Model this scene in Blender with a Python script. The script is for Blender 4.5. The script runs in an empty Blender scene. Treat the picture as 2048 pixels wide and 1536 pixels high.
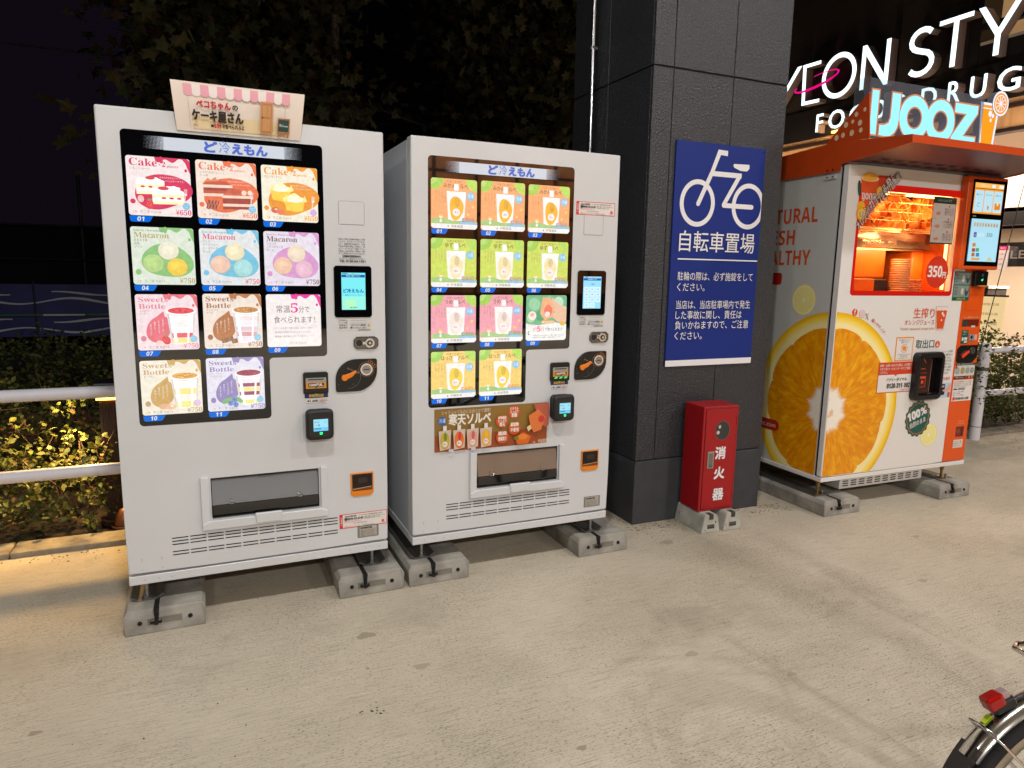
import bpy, bmesh, math, random
import numpy as np
from mathutils import Vector, Matrix

S = bpy.context.scene
COL = S.collection
random.seed(7)
PI = math.pi

# ------------------------------------------------------------------ camera, world, exposure
cam_d = bpy.data.cameras.new('camera')
cam_d.sensor_width = 36.0
cam_d.lens = 1386.0 / 2048.0 * 36.0
cam_d.clip_end = 400
cam_d.clip_start = 0.02
cam = bpy.data.objects.new('camera', cam_d)
COL.objects.link(cam)
yaw, pit, rol = math.radians(24.272), math.radians(9.184), math.radians(1.03)
fw = Vector((math.sin(yaw) * math.cos(pit), math.cos(yaw) * math.cos(pit), -math.sin(pit)))
rt = Vector((math.cos(yaw), -math.sin(yaw), 0))
up = rt.cross(fw)
r2 = rt * math.cos(rol) + up * math.sin(rol)
u2 = up * math.cos(rol) - rt * math.sin(rol)
mw = Matrix((r2, u2, -fw)).transposed().to_4x4()
mw.translation = Vector((0.306, -2.938, 1.423))
cam.matrix_world = mw
S.camera = cam

w = bpy.data.worlds.new('World')
S.world = w
w.use_nodes = True
bg = w.node_tree.nodes['Background']
bg.inputs[0].default_value = (0.0075, 0.0048, 0.0098, 1)
bg.inputs[1].default_value = 0.6
S.view_settings.view_transform = 'Standard'
S.view_settings.look = 'None'
S.view_settings.exposure = 0.0
S.view_settings.gamma = 1.0
S.render.engine = 'CYCLES'
S.cycles.use_denoising = True
S.cycles.max_bounces = 8
S.cycles.sample_clamp_indirect = 6.0
S.cycles.caustics_reflective = False
S.cycles.caustics_refractive = False

# ------------------------------------------------------------------ materials
def lin(c):
    o = []
    for v in c[:3]:
        v = v / 255.0
        o.append(v / 12.92 if v <= 0.04045 else ((v + 0.055) / 1.055) ** 2.4)
    return (o[0], o[1], o[2], 1.0)

MATS = {}
def mat(c, rough=0.5, metal=0.0, emit=0.0, spec=0.5, alpha=1.0, coat=0.0, trans=0.0, ecol=None):
    key = (tuple(c), rough, metal, emit, spec, alpha, coat, trans, ecol)
    if key in MATS:
        return MATS[key]
    m = bpy.data.materials.new('surface_%d' % len(MATS))
    m.use_nodes = True
    b = m.node_tree.nodes['Principled BSDF']
    k = 0.12 if (emit and ecol is None) else 1.0   # back-lit film: the sheet itself is dark, its colour is the light coming through
    b.inputs['Base Color'].default_value = (*[v * k for v in lin(c)[:3]], 1)
    b.inputs['Roughness'].default_value = rough
    b.inputs['Metallic'].default_value = metal
    b.inputs['Specular IOR Level'].default_value = spec
    b.inputs['Coat Weight'].default_value = coat
    b.inputs['Coat Roughness'].default_value = 0.03
    b.inputs['Transmission Weight'].default_value = trans
    b.inputs['Alpha'].default_value = alpha
    if emit:
        b.inputs['Emission Color'].default_value = lin(ecol or c)
        b.inputs['Emission Strength'].default_value = emit
    MATS[key] = m
    return m

def nodes_of(m):
    m.use_nodes = True
    nt = m.node_tree
    return nt, nt.nodes['Principled BSDF']

def N(nt, t, **kw):
    n = nt.nodes.new(t)
    for k, v in kw.items():
        if k.startswith('_'):
            n.inputs[k[1:].replace('_', ' ')].default_value = v
        else:
            setattr(n, k, v)
    return n

def ramp(nt, stops):
    r = nt.nodes.new('ShaderNodeValToRGB')
    e = r.color_ramp.elements
    while len(e) < len(stops):
        e.new(0.5)
    for i, (p, c) in enumerate(stops):
        e[i].position = p
        e[i].color = c if len(c) == 4 else (*c, 1)
    return r

def math_n(nt, op, a, b=None):
    n = nt.nodes.new('ShaderNodeMath')
    n.operation = op
    for i, v in enumerate((a, b)):
        if v is None:
            continue
        if isinstance(v, (int, float)):
            n.inputs[i].default_value = v
        else:
            nt.links.new(v, n.inputs[i])
    return n.outputs[0]

def mixc(nt, fac, a, b, mode='MIX'):
    n = nt.nodes.new('ShaderNodeMix')
    n.data_type = 'RGBA'
    n.blend_type = mode
    for sock, v in ((n.inputs[0], fac), (n.inputs[6], a), (n.inputs[7], b)):
        if isinstance(v, (int, float)):
            sock.default_value = v
        elif isinstance(v, tuple):
            sock.default_value = v
        else:
            nt.links.new(v, sock)
    return n.outputs[2]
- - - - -
WHAT IS BEING ASKED: All the lines above are to be given again exactly as they read, with the pictures removed.

RESPONSE:
Model this scene in Blender with a Python script. The script is for Blender 4.5. The script runs in an empty Blender scene. Treat the picture as 2048 pixels wide and 1536 pixels high.
import bpy, bmesh, math, random
import numpy as np
from mathutils import Vector, Matrix

S = bpy.context.scene
COL = S.collection
random.seed(7)
PI = math.pi

# ------------------------------------------------------------------ camera, world, exposure
cam_d = bpy.data.cameras.new('camera')
cam_d.sensor_width = 36.0
cam_d.lens = 1386.0 / 2048.0 * 36.0
cam_d.clip_end = 400
cam_d.clip_start = 0.02
cam = bpy.data.objects.new('camera', cam_d)
COL.objects.link(cam)
yaw, pit, rol = math.radians(24.272), math.radians(9.184), math.radians(1.03)
fw = Vector((math.sin(yaw) * math.cos(pit), math.cos(yaw) * math.cos(pit), -math.sin(pit)))
rt = Vector((math.cos(yaw), -math.sin(yaw), 0))
up = rt.cross(fw)
r2 = rt * math.cos(rol) + up * math.sin(rol)
u2 = up * math.cos(rol) - rt * math.sin(rol)
mw = Matrix((r2, u2, -fw)).transposed().to_4x4()
mw.translation = Vector((0.306, -2.938, 1.423))
cam.matrix_world = mw
S.camera = cam

w = bpy.data.worlds.new('World')
S.world = w
w.use_nodes = True
bg = w.node_tree.nodes['Background']
bg.inputs[0].default_value = (0.0075, 0.0048, 0.0098, 1)
bg.inputs[1].default_value = 0.6
S.view_settings.view_transform = 'Standard'
S.view_settings.look = 'None'
S.view_settings.exposure = 0.0
S.view_settings.gamma = 1.0
S.render.engine = 'CYCLES'
S.cycles.use_denoising = True
S.cycles.max_bounces = 8
S.cycles.sample_clamp_indirect = 6.0
S.cycles.caustics_reflective = False
S.cycles.caustics_refractive = False

# ------------------------------------------------------------------ materials
def lin(c):
    o = []
    for v in c[:3]:
        v = v / 255.0
        o.append(v / 12.92 if v <= 0.04045 else ((v + 0.055) / 1.055) ** 2.4)
    return (o[0], o[1], o[2], 1.0)

MATS = {}
def mat(c, rough=0.5, metal=0.0, emit=0.0, spec=0.5, alpha=1.0, coat=0.0, trans=0.0, ecol=None):
    key = (tuple(c), rough, metal, emit, spec, alpha, coat, trans, ecol)
    if key in MATS:
        return MATS[key]
    m = bpy.data.materials.new('surface_%d' % len(MATS))
    m.use_nodes = True
    b = m.node_tree.nodes['Principled BSDF']
    k = 0.12 if (emit and ecol is None) else 1.0   # back-lit film: the sheet itself is dark, its colour is the light coming through
    b.inputs['Base Color'].default_value = (*[v * k for v in lin(c)[:3]], 1)
    b.inputs['Roughness'].default_value = rough
    b.inputs['Metallic'].default_value = metal
    b.inputs['Specular IOR Level'].default_value = spec
    b.inputs['Coat Weight'].default_value = coat
    b.inputs['Coat Roughness'].default_value = 0.03
    b.inputs['Transmission Weight'].default_value = trans
    b.inputs['Alpha'].default_value = alpha
    if emit:
        b.inputs['Emission Color'].default_value = lin(ecol or c)
        b.inputs['Emission Strength'].default_value = emit
    MATS[key] = m
    return m

def nodes_of(m):
    m.use_nodes = True
    nt = m.node_tree
    return nt, nt.nodes['Principled BSDF']

def N(nt, t, **kw):
    n = nt.nodes.new(t)
    for k, v in kw.items():
        if k.startswith('_'):
            n.inputs[k[1:].replace('_', ' ')].default_value = v
        else:
            setattr(n, k, v)
    return n

def ramp(nt, stops):
    r = nt.nodes.new('ShaderNodeValToRGB')
    e = r.color_ramp.elements
    while len(e) < len(stops):
        e.new(0.5)
    for i, (p, c) in enumerate(stops):
        e[i].position = p
        e[i].color = c if len(c) == 4 else (*c, 1)
    return r

def math_n(nt, op, a, b=None):
    n = nt.nodes.new('ShaderNodeMath')
    n.operation = op
    for i, v in enumerate((a, b)):
        if v is None:
            continue
        if isinstance(v, (int, float)):
            n.inputs[i].default_value = v
        else:
            nt.links.new(v, n.inputs[i])
    return n.outputs[0]

def mixc(nt, fac, a, b, mode='MIX'):
    n = nt.nodes.new('ShaderNodeMix')
    n.data_type = 'RGBA'
    n.blend_type = mode
    for sock, v in ((n.inputs[0], fac), (n.inputs[6], a), (n.inputs[7], b)):
        if isinstance(v, (int, float)):
            sock.default_value = v
        elif isinstance(v, tuple):
            sock.default_value = v
        else:
            nt.links.new(v, sock)
    return n.outputs[2]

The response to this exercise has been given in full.